Manovra e altro: le portanti della politica gialloverde
domenica 21 ottobre 2018

Mentre siamo intenti a decifrare i contenuti, e a immaginare le conseguenze, degli interventi di politica economica e fiscale del nuovo governo, molti si chiedono a quale area ideologica e di pensiero possa essere ascritta la linea politica gialloverde. Utilizzare gli schemi teorici che ci hanno accompagnato per almeno due secoli risulta infatti difficile, se non impossibile. Secondo questi schemi una parte dei provvedimenti può essere ascritta ai valori e alle tradizioni della destra – condono fiscale e flat tax – e una parte a quelli della sinistra – reddito di cittadinanza e rigore contro la corruzione.

E se le cose stanno così, viene da chiedersi ulteriormente se l’approccio su cui le manovre in corso si basano, sia una «reazione scomposta», come qualcuno ha detto, di un aggregato politico dilaniato dalle divergenze di veduta al proprio interno, e impegnato a difendere le posizioni conquistate anche in vista delle prossime elezioni; o se si tratti piuttosto di una nuova ideologia, che pesca sia a destra sia a sinistra, tentando di individuare nuovi obiettivi.

Un’ipotesi, questa ultima, peraltro non del tutto estemporanea, visto che da alcuni decenni si ragiona di 'terza via', di una linea politica cioè che possa contemperare i progressi assicurati dall’economia di mercato con le esigenze di giustizia sociale: «merito e bisogno», secondo una felice definizione degli anni 90 del Novecento. Ci vorrà sicuramente del tempo per venire a capo di questi dilemmi. Purtuttavia alcuni elementi di riflessione, relativi a ciò che tiene unita la coalizione di governo, emergono già oggi, e possono fornire qualche spunto chiarificatore. Innanzitutto la ribellione di tutti coloro che da tempo si sentono esclusi dalle decisioni di vertice, soprattutto a livello economico, ma anche a livello delle politiche sociali, ambientali, lavorative, che sembra costituire il collante principale dell’azione politica.

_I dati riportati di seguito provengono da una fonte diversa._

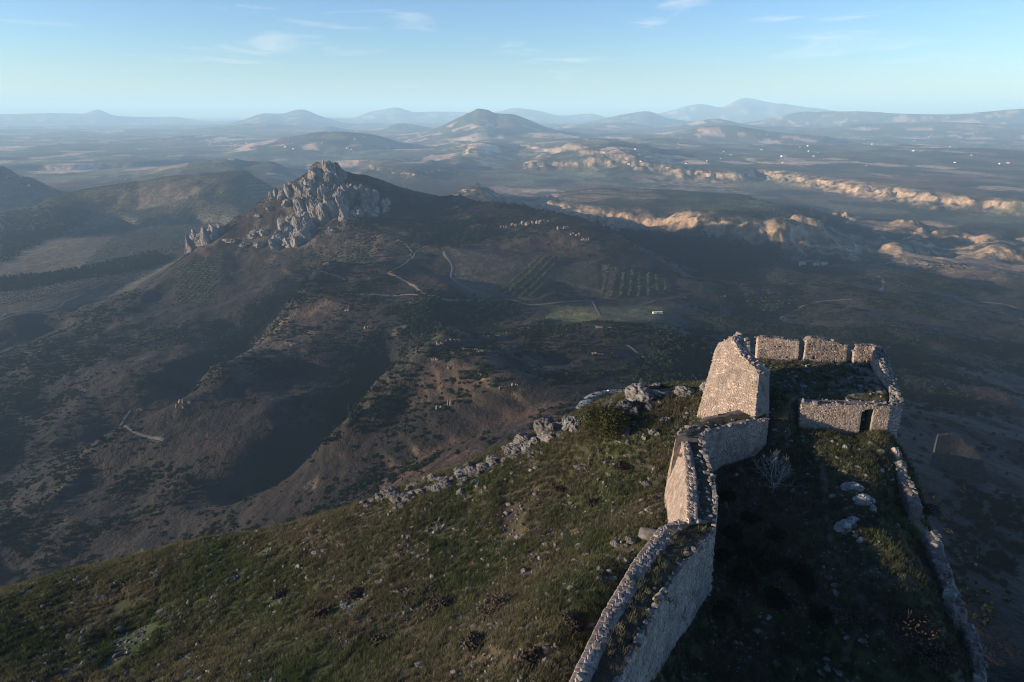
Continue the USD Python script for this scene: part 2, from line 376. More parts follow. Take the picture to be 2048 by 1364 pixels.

Può sembrare questa una visione semplicistica del cambiamento in corso, ma di fatto si tratta dell’anima di ciò che nel contesto attuale si intende per populismo. Nel passato più recente le analisi hanno ripetutamente richiamato l’attenzione sullo scollamento tra politica e società e sulla cosiddetta disintermediazione.

La questione ha quindi finito per esplodere, sfociando in una richiesta forte, in parte aggressiva, di riappropriazione di ruolo e potere da parte della massa silenziosa esclusa dagli ambienti elitari nei quali vengono prese le decisioni che contano nel mondo finanziario come in quello politico, e anche nel top management del mondo produttivo. Un secondo elemento riguarda la dimensione globale della società contemporanea, relativamente ai flussi migratori, ma anche alle regole del commercio internazionale ed ai rapporti con l’Europa. Da questo punto di vista la convergenza tra le due componenti della coalizione – M5s e Lega – è meno netta, con accenti diversi sulle varie questioni.

È indubbio però che la linea che si sta percorrendo possa essere definita una linea di deglobalizzazione, di rifiuto cioè di tutto ciò che i processi di interconnessione economica, culturale e sociale tra diverse parti del globo hanno prodotto. Un terzo elemento attiene alla dimensione temporale e in particolare al rapporto tra passato e futuro. Da questo punto di vista la realtà ci rimanda una immagine ancora meno nitida di quella della deglobalizzazione. La retorica dei ragionamenti esposti dalla maggioranza sembra, da un lato, porsi in netta antitesi con il passato, ma dall’altro lato non si intravedono proposte né azioni che rimandino a una visione utopicamente costruttiva del futuro. Per riprendere una linea interpretativa importante, della quale Zygmunt Bauman si è fatto portavoce nel suo ultimo volume 'Retrotopia', sembra s’intenda « navigare a ritroso ».

Prigionieri del presente e di una visione distopica del futuro, si ricorre al recupero nostalgico della appartenenza, dell’identità localistica, degli interessi particolari, della sicurezza e dei confini. Valori e principi del passato, che sicuramente non possono essere ascritti a un cambiamento innovativo, a meno che non si voglia rinunciare alla dimensione progettualmente costruttiva, che ha caratterizzato fino a oggi le linee di sviluppo e di crescita della società occidentale.